Would you retype, exactly and without the pictures, the lines between the line holding "Build this scene" and the line holding "PI = math.pi", inclusive, and nothing else?

+ + + + + + +

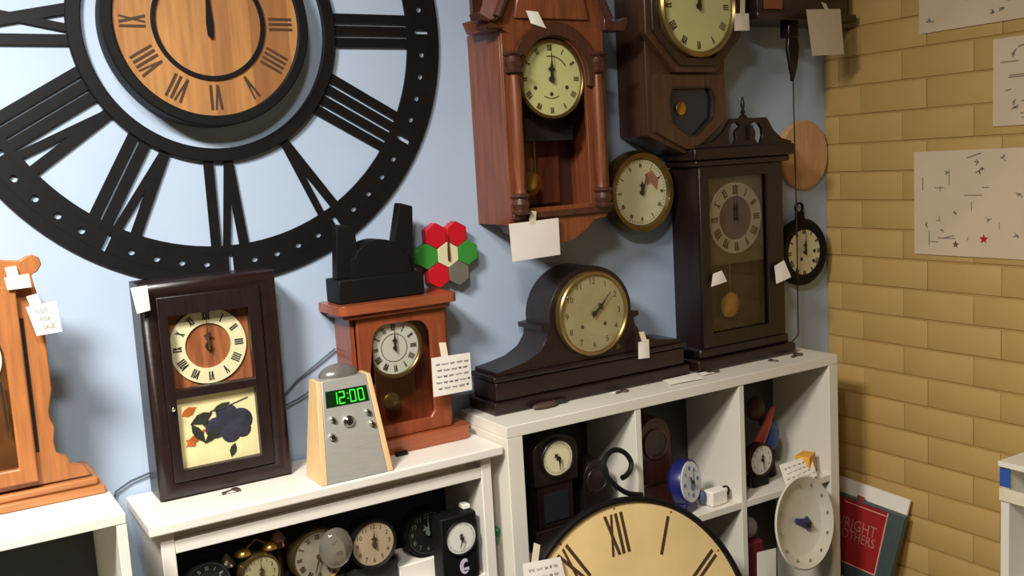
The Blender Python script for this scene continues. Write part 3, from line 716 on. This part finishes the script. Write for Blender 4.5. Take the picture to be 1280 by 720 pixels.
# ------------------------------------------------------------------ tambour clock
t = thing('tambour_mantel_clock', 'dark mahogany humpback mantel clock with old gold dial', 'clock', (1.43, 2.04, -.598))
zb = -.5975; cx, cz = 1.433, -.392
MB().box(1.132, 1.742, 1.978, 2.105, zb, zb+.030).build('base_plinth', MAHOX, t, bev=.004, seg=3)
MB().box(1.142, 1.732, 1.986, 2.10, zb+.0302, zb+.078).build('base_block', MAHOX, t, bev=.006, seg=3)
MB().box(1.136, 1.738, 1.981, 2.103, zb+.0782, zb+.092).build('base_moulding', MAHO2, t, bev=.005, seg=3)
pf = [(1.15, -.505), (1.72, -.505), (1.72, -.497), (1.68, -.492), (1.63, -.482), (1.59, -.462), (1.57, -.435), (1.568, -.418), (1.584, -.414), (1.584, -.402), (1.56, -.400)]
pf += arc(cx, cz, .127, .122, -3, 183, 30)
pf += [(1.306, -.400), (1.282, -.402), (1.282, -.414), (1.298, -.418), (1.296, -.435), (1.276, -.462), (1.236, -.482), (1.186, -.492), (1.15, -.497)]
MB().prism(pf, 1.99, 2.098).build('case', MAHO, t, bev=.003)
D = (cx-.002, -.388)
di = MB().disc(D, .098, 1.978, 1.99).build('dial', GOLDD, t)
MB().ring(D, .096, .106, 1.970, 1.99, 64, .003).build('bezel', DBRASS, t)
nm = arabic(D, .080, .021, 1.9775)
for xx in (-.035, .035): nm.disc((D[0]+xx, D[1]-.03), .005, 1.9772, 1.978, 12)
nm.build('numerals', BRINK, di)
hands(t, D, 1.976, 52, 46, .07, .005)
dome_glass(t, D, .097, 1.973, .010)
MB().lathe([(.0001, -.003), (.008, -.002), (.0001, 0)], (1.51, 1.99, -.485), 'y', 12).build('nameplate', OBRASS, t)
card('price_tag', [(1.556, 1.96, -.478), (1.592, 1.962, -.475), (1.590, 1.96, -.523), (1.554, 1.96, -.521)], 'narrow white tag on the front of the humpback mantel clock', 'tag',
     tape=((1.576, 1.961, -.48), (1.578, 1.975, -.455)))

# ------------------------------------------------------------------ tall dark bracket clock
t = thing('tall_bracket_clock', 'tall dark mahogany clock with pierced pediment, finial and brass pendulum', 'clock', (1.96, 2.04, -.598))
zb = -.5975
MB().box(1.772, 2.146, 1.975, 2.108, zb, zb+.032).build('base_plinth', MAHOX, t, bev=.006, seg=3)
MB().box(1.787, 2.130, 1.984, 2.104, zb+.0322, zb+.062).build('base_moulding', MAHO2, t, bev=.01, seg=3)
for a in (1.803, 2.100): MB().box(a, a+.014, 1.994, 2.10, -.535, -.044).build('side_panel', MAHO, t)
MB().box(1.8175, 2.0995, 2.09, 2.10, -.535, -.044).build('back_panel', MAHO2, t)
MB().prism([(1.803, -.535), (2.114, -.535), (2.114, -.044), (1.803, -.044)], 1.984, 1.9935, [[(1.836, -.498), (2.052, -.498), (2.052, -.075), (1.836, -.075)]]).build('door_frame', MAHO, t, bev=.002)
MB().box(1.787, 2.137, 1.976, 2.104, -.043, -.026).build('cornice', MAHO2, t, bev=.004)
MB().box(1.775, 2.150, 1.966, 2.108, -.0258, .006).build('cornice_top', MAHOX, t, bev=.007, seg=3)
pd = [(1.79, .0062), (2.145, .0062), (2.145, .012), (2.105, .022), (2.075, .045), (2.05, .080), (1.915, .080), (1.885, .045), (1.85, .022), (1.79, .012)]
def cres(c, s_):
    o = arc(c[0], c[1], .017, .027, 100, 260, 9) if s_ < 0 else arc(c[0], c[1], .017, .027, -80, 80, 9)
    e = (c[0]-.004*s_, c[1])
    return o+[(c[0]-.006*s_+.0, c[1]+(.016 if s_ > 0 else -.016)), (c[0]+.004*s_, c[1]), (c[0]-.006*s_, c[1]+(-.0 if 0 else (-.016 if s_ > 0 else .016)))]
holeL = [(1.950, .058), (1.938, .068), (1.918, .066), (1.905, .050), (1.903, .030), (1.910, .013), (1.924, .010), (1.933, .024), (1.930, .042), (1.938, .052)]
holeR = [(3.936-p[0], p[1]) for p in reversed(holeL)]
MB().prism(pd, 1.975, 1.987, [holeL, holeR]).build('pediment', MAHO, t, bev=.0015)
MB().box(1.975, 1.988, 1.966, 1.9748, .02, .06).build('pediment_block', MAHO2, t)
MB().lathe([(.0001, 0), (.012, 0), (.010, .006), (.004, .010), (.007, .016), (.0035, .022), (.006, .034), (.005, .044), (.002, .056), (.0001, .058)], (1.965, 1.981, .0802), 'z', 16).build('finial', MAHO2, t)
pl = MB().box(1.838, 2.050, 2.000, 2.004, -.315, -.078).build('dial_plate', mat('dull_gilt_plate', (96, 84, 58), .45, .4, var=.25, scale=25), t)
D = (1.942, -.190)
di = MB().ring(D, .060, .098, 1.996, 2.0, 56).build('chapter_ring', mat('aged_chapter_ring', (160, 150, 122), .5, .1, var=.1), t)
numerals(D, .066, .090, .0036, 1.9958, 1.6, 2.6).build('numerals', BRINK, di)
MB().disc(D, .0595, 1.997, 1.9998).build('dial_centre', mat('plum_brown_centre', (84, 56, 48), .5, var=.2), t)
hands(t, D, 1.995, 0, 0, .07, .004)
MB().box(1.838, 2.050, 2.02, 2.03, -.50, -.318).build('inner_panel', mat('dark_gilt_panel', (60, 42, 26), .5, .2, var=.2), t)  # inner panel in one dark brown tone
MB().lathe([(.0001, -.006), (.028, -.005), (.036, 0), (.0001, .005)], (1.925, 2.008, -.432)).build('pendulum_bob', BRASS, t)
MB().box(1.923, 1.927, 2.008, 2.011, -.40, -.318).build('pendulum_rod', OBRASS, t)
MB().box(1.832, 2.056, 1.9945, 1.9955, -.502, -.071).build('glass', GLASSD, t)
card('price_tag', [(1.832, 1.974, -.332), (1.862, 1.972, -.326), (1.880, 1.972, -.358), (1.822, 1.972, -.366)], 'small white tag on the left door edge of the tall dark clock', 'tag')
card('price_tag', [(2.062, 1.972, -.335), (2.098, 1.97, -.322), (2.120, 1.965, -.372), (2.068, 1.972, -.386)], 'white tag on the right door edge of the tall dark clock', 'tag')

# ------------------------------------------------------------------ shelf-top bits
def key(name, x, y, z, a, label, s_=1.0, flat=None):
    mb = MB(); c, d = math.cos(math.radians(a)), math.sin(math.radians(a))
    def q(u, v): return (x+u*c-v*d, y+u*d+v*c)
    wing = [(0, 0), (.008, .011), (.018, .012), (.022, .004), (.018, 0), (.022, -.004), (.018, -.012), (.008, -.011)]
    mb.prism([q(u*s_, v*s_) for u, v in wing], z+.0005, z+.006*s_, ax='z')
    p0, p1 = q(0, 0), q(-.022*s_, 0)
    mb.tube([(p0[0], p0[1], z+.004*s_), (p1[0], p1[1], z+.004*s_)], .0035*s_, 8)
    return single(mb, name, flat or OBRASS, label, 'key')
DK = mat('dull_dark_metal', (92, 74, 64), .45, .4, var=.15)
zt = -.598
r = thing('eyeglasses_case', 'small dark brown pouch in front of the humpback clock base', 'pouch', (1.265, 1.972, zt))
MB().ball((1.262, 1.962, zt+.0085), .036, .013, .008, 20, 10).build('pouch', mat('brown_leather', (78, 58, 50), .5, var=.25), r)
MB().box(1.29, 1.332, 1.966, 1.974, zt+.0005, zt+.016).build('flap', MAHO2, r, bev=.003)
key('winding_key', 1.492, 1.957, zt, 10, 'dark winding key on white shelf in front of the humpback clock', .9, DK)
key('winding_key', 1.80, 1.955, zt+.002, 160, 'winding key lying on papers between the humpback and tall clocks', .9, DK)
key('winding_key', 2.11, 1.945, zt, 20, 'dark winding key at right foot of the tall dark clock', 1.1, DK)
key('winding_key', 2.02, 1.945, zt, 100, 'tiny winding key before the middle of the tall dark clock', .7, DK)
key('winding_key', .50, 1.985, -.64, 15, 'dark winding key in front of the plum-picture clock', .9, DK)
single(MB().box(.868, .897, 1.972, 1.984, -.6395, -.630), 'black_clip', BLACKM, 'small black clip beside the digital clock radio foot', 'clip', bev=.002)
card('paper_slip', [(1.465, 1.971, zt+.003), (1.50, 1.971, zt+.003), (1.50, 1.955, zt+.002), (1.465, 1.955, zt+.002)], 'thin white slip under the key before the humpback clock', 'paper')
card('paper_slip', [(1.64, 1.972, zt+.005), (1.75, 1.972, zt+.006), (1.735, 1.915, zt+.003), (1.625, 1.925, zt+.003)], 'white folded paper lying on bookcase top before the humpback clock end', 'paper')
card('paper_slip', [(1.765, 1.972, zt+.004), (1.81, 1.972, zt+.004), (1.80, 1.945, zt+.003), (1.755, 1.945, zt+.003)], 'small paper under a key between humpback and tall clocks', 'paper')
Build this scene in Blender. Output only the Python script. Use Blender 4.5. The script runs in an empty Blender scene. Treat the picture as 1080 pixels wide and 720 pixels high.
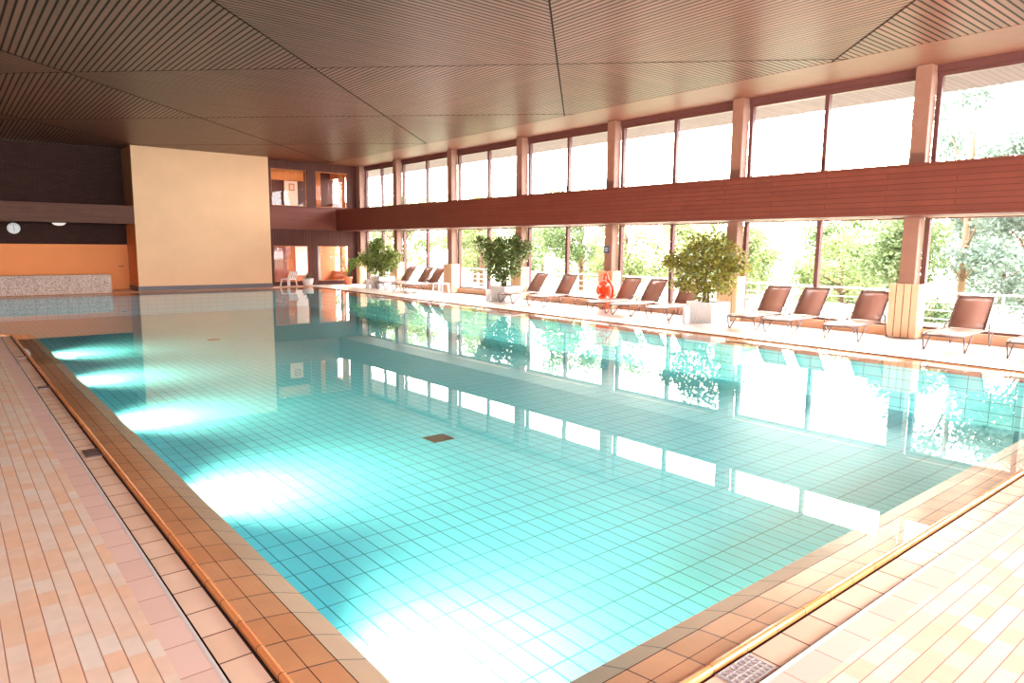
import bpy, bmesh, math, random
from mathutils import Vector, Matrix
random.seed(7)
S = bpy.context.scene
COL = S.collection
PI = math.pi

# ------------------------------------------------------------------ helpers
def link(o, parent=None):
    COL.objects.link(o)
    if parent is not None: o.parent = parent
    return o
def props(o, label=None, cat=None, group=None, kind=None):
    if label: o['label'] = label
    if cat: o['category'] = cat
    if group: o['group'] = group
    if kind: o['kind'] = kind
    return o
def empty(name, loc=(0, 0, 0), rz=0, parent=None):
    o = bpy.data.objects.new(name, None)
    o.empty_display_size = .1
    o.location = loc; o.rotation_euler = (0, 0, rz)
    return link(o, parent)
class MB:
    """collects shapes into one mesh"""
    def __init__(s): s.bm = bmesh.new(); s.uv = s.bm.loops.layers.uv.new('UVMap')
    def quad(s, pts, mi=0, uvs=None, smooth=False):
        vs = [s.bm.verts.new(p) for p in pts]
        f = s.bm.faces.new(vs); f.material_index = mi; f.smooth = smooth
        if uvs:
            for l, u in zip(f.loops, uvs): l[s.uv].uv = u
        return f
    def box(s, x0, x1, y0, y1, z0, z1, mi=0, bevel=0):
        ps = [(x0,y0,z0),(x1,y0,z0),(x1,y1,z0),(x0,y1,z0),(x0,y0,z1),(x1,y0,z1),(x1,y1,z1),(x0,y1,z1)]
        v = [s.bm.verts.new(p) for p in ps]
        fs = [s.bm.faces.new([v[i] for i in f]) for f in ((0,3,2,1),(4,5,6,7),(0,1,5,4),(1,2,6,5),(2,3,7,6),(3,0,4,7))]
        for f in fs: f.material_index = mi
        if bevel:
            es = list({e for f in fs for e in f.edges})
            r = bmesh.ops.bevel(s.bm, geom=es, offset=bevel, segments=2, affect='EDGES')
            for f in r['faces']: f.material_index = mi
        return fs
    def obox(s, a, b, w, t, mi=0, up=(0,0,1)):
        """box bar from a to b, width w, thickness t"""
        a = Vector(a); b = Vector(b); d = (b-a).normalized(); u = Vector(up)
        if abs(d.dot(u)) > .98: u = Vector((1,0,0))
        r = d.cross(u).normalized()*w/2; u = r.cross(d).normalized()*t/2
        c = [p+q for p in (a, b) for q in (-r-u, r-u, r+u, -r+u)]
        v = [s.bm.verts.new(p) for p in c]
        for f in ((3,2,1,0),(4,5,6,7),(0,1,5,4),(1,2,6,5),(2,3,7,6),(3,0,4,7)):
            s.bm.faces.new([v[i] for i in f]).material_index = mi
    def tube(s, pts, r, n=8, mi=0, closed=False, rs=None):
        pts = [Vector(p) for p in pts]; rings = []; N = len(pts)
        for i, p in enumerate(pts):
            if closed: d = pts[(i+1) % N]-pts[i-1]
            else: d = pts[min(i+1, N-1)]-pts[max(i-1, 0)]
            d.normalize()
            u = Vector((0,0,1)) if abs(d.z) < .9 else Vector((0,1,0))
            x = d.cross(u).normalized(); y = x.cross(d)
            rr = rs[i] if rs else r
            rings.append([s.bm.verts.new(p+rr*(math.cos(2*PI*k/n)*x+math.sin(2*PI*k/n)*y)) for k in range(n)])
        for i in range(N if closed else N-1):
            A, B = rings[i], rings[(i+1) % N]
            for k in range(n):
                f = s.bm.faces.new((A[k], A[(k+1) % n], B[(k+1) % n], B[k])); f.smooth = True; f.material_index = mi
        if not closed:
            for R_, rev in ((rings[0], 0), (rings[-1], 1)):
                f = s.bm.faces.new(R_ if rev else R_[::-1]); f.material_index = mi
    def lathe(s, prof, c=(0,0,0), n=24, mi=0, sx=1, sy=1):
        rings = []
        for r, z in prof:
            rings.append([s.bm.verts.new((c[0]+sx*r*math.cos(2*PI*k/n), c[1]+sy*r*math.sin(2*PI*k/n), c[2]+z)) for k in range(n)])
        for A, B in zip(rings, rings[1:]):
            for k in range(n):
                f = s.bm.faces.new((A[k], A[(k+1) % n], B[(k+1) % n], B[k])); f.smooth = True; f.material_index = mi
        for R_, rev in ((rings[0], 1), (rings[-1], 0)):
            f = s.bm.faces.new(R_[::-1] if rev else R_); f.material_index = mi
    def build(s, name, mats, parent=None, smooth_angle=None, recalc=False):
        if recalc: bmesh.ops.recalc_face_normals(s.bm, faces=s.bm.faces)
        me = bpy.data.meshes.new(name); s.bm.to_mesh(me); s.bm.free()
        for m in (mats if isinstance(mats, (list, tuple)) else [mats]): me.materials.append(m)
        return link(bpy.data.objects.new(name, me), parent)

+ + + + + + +

EXERCISE ANSWER
Build this scene in Blender. Output only the Python script. Use Blender 4.5. The script runs in an empty Blender scene. Treat the picture as 1080 pixels wide and 720 pixels high.
import bpy, bmesh, math, random
from mathutils import Vector, Matrix
random.seed(7)
S = bpy.context.scene
COL = S.collection
PI = math.pi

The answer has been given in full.